═════ SUPPLIED DATA
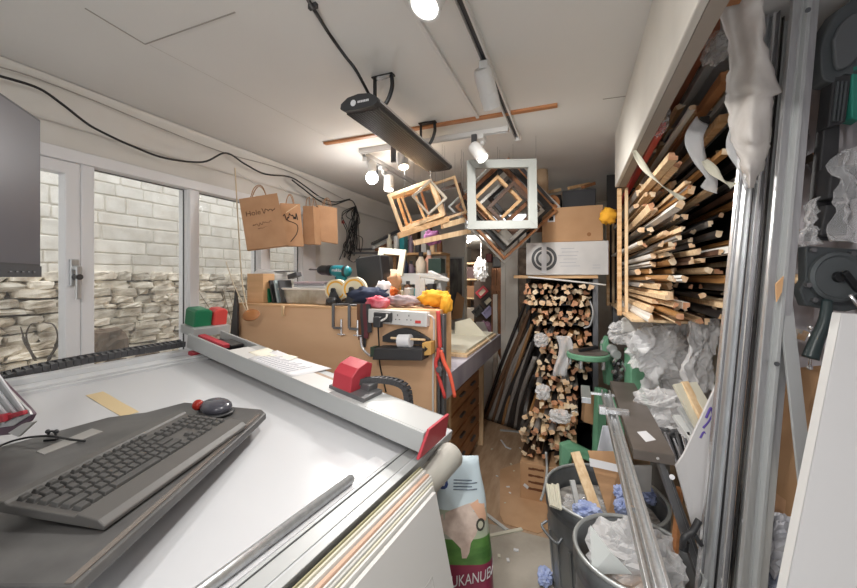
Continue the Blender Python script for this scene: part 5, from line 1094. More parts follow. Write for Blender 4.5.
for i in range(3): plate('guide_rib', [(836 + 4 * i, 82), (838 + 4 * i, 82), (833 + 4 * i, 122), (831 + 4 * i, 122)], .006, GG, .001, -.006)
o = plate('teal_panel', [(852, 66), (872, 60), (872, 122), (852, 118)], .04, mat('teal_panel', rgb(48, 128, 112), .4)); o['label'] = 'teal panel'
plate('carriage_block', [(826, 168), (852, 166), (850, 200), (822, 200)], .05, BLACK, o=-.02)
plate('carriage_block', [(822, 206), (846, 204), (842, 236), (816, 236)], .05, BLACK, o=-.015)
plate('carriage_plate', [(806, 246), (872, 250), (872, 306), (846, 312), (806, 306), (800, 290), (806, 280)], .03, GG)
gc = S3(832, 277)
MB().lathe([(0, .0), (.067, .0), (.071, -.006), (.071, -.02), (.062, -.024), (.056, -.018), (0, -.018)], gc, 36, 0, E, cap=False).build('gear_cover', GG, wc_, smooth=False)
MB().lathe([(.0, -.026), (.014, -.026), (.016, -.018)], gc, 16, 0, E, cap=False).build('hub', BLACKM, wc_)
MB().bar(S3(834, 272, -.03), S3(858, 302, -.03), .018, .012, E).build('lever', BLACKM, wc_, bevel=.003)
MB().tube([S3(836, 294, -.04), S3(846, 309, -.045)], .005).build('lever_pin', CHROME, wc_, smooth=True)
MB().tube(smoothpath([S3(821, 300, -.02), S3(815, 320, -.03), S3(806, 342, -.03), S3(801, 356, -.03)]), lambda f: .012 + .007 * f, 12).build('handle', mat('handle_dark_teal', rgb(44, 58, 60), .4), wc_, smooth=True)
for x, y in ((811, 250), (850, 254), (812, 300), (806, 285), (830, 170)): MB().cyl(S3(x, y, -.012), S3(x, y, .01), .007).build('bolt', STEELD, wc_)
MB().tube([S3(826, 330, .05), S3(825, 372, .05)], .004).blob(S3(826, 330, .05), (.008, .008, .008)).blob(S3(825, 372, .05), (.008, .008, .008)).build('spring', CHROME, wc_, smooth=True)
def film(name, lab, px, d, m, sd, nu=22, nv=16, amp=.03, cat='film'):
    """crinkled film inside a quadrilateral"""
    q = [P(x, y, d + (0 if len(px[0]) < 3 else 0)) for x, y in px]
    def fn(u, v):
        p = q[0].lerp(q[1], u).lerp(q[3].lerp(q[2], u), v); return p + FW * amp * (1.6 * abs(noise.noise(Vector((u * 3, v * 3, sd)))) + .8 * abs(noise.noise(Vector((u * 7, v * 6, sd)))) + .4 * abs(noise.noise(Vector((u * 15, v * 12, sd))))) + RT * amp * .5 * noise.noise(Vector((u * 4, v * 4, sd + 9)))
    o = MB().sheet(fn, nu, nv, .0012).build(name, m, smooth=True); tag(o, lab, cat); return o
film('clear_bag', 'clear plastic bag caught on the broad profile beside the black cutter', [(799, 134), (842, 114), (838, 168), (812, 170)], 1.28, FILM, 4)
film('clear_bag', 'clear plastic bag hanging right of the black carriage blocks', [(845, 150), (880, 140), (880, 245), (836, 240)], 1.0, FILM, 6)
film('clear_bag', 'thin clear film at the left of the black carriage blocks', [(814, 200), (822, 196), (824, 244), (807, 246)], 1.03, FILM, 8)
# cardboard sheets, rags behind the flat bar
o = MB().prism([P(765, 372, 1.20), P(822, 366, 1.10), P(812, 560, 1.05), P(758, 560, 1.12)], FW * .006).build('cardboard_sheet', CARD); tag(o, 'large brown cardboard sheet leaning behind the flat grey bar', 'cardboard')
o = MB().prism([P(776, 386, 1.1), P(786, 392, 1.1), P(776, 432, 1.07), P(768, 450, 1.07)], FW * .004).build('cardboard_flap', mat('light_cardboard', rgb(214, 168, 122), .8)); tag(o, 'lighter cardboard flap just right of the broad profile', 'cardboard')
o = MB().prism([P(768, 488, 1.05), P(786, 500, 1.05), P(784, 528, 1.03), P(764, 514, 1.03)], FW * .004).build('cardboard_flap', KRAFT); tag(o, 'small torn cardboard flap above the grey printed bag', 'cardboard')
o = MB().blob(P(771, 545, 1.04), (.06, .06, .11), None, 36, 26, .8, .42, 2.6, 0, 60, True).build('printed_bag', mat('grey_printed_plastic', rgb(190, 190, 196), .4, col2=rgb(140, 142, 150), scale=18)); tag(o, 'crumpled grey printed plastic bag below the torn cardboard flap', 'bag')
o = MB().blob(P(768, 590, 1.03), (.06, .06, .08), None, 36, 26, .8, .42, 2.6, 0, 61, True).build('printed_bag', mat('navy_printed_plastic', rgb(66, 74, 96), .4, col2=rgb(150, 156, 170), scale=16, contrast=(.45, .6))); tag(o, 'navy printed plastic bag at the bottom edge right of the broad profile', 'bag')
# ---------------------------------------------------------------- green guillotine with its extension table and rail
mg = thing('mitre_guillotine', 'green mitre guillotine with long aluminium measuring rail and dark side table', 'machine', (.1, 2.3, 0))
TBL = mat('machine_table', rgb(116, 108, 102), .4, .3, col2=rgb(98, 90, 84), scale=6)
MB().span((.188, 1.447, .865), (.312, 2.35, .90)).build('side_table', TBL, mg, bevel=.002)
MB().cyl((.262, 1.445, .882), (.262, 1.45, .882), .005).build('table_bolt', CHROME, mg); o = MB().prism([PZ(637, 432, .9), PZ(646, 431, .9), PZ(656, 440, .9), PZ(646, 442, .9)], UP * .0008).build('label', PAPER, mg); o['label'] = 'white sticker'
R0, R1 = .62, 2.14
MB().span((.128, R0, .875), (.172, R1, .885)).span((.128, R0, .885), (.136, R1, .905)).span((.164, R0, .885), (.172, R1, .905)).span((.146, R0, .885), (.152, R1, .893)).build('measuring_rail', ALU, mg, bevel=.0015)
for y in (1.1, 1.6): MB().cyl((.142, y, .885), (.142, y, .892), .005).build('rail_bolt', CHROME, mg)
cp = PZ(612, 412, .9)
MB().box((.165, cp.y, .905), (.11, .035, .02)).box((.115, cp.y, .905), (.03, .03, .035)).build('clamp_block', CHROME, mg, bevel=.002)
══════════
--- DIRECTIONS FOR THIS TASK ---
Repeat the full listing above exactly, with no pictures in the copy.

--- FULL OUTPUT ---
Continue the Blender Python script for this scene: part 5, from line 1094. More parts follow. Write for Blender 4.5.
for i in range(3): plate('guide_rib', [(836 + 4 * i, 82), (838 + 4 * i, 82), (833 + 4 * i, 122), (831 + 4 * i, 122)], .006, GG, .001, -.006)
o = plate('teal_panel', [(852, 66), (872, 60), (872, 122), (852, 118)], .04, mat('teal_panel', rgb(48, 128, 112), .4)); o['label'] = 'teal panel'
plate('carriage_block', [(826, 168), (852, 166), (850, 200), (822, 200)], .05, BLACK, o=-.02)
plate('carriage_block', [(822, 206), (846, 204), (842, 236), (816, 236)], .05, BLACK, o=-.015)
plate('carriage_plate', [(806, 246), (872, 250), (872, 306), (846, 312), (806, 306), (800, 290), (806, 280)], .03, GG)
gc = S3(832, 277)
MB().lathe([(0, .0), (.067, .0), (.071, -.006), (.071, -.02), (.062, -.024), (.056, -.018), (0, -.018)], gc, 36, 0, E, cap=False).build('gear_cover', GG, wc_, smooth=False)
MB().lathe([(.0, -.026), (.014, -.026), (.016, -.018)], gc, 16, 0, E, cap=False).build('hub', BLACKM, wc_)
MB().bar(S3(834, 272, -.03), S3(858, 302, -.03), .018, .012, E).build('lever', BLACKM, wc_, bevel=.003)
MB().tube([S3(836, 294, -.04), S3(846, 309, -.045)], .005).build('lever_pin', CHROME, wc_, smooth=True)
MB().tube(smoothpath([S3(821, 300, -.02), S3(815, 320, -.03), S3(806, 342, -.03), S3(801, 356, -.03)]), lambda f: .012 + .007 * f, 12).build('handle', mat('handle_dark_teal', rgb(44, 58, 60), .4), wc_, smooth=True)
for x, y in ((811, 250), (850, 254), (812, 300), (806, 285), (830, 170)): MB().cyl(S3(x, y, -.012), S3(x, y, .01), .007).build('bolt', STEELD, wc_)
MB().tube([S3(826, 330, .05), S3(825, 372, .05)], .004).blob(S3(826, 330, .05), (.008, .008, .008)).blob(S3(825, 372, .05), (.008, .008, .008)).build('spring', CHROME, wc_, smooth=True)
def film(name, lab, px, d, m, sd, nu=22, nv=16, amp=.03, cat='film'):
    """crinkled film inside a quadrilateral"""
    q = [P(x, y, d + (0 if len(px[0]) < 3 else 0)) for x, y in px]
    def fn(u, v):
        p = q[0].lerp(q[1], u).lerp(q[3].lerp(q[2], u), v); return p + FW * amp * (1.6 * abs(noise.noise(Vector((u * 3, v * 3, sd)))) + .8 * abs(noise.noise(Vector((u * 7, v * 6, sd)))) + .4 * abs(noise.noise(Vector((u * 15, v * 12, sd))))) + RT * amp * .5 * noise.noise(Vector((u * 4, v * 4, sd + 9)))
    o = MB().sheet(fn, nu, nv, .0012).build(name, m, smooth=True); tag(o, lab, cat); return o
film('clear_bag', 'clear plastic bag caught on the broad profile beside the black cutter', [(799, 134), (842, 114), (838, 168), (812, 170)], 1.28, FILM, 4)
film('clear_bag', 'clear plastic bag hanging right of the black carriage blocks', [(845, 150), (880, 140), (880, 245), (836, 240)], 1.0, FILM, 6)
film('clear_bag', 'thin clear film at the left of the black carriage blocks', [(814, 200), (822, 196), (824, 244), (807, 246)], 1.03, FILM, 8)
# cardboard sheets, rags behind the flat bar
o = MB().prism([P(765, 372, 1.20), P(822, 366, 1.10), P(812, 560, 1.05), P(758, 560, 1.12)], FW * .006).build('cardboard_sheet', CARD); tag(o, 'large brown cardboard sheet leaning behind the flat grey bar', 'cardboard')
o = MB().prism([P(776, 386, 1.1), P(786, 392, 1.1), P(776, 432, 1.07), P(768, 450, 1.07)], FW * .004).build('cardboard_flap', mat('light_cardboard', rgb(214, 168, 122), .8)); tag(o, 'lighter cardboard flap just right of the broad profile', 'cardboard')
o = MB().prism([P(768, 488, 1.05), P(786, 500, 1.05), P(784, 528, 1.03), P(764, 514, 1.03)], FW * .004).build('cardboard_flap', KRAFT); tag(o, 'small torn cardboard flap above the grey printed bag', 'cardboard')
o = MB().blob(P(771, 545, 1.04), (.06, .06, .11), None, 36, 26, .8, .42, 2.6, 0, 60, True).build('printed_bag', mat('grey_printed_plastic', rgb(190, 190, 196), .4, col2=rgb(140, 142, 150), scale=18)); tag(o, 'crumpled grey printed plastic bag below the torn cardboard flap', 'bag')
o = MB().blob(P(768, 590, 1.03), (.06, .06, .08), None, 36, 26, .8, .42, 2.6, 0, 61, True).build('printed_bag', mat('navy_printed_plastic', rgb(66, 74, 96), .4, col2=rgb(150, 156, 170), scale=16, contrast=(.45, .6))); tag(o, 'navy printed plastic bag at the bottom edge right of the broad profile', 'bag')
# ---------------------------------------------------------------- green guillotine with its extension table and rail
mg = thing('mitre_guillotine', 'green mitre guillotine with long aluminium measuring rail and dark side table', 'machine', (.1, 2.3, 0))
TBL = mat('machine_table', rgb(116, 108, 102), .4, .3, col2=rgb(98, 90, 84), scale=6)
MB().span((.188, 1.447, .865), (.312, 2.35, .90)).build('side_table', TBL, mg, bevel=.002)
MB().cyl((.262, 1.445, .882), (.262, 1.45, .882), .005).build('table_bolt', CHROME, mg); o = MB().prism([PZ(637, 432, .9), PZ(646, 431, .9), PZ(656, 440, .9), PZ(646, 442, .9)], UP * .0008).build('label', PAPER, mg); o['label'] = 'white sticker'
R0, R1 = .62, 2.14
MB().span((.128, R0, .875), (.172, R1, .885)).span((.128, R0, .885), (.136, R1, .905)).span((.164, R0, .885), (.172, R1, .905)).span((.146, R0, .885), (.152, R1, .893)).build('measuring_rail', ALU, mg, bevel=.0015)
for y in (1.1, 1.6): MB().cyl((.142, y, .885), (.142, y, .892), .005).build('rail_bolt', CHROME, mg)
cp = PZ(612, 412, .9)
MB().box((.165, cp.y, .905), (.11, .035, .02)).box((.115, cp.y, .905), (.03, .03, .035)).build('clamp_block', CHROME, mg, bevel=.002)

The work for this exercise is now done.